De aquí partiría hacia la Corte el cordobés Luis de Góngora después de que ya lo hubieran hecho hacia la aventura del Nuevo Mundo magníficos poetas hispalenses como Juan de la Cueva o Gutierre de Cetina, aquel poeta de los Ojos claros, serenos que murió en Puebla de los Ángeles bajo la ventana de su amante, herido de muerte por un rival celoso a los 34 años, la misma edad a la que había de dejar este mundo su paisano Gustavo Adolfo Bécquer más de tres siglos después…
En aquel Siglo de Oro, todavía, mientras el sevillano Bartolomé de las Casas amasaba con su propio acento los Derechos Humanos antes de que se llamasen así, el poeta sevillano que dominaba la poesía española era Fernando de Herrera, de quien tampoco hay constancia de su acento pero cuyo timbre aventuramos encantador, como el de su paisano Francisco de Medrano, ya aupado al Barroco, como Francisco de Rioja o el cantor de las ruinas de Itálica, el utrerano Rodrigo Caro. Hasta Mateo Alemán, aquel maestro de la literatura picaresca, tuvo que nacer en Sevilla precisamente el mismo año en que había venido al mundo, en Alcalá de Henares, Miguel de Cervantes…
Cuando nuestra lengua contaba ya con Academia, fueron los escritores andaluces quienes siguieron marcando la pauta del español, con el gaditano José Cadalso lanzando aquellas Cartas marruecas o con el cordobés Ángel de Saavedra firmando el primer drama romántico de nuestra literatura como Duque de Rivas. Quién da más. ¿Quién pronuncia con más rigor nuestro idioma si todo el siglo XX está dominado por el acento de poetas andaluces cuyo timbre es el timbre de esta Andalucía que por fin se ha comprendido a sí misma sin necesidad de politizarse o sin la gracia de que lo hagan por ella con sobrada honestidad?

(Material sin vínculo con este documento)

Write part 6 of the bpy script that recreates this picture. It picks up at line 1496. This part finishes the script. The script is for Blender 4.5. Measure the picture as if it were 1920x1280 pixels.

El siglo XX arranca en español con las voces del Premio Nobel Juan Ramón Jiménez, que aprendió a hablar en el Moguer de su eterno Platero, y del poeta que mejor ha comprendido España, Antonio Machado, que siempre recordaría el patio sevillano donde sigue madurando el limonero. Luego, la Generación del 27 no se hubiera entendido sin su inventor, el gaditano de El Puerto Rafael Alberti; sin el otro Premio Nobel cuando llegó la democracia, el malagueño nacido en Sevilla Vicente Aleixandre; o sin aquel otro sevillano que renunció a escribir sobre Sevilla y a volver a su tierra aunque siempre la llevara en sus labios, Luis Cernuda.
Por todo ello, llegado este momento de crisis de voces, de acentos y de timbres, no puedo estar más orgulloso de seguir subrayándolo aquí, en un periódico cuya cabecera no hubiera acertado yo mismo a colocar con más fe porque concentra la fe que le sigo teniendo a mi tierra por los siglos de los siglos: La Voz del Sur, es decir, la voz de Andalucía.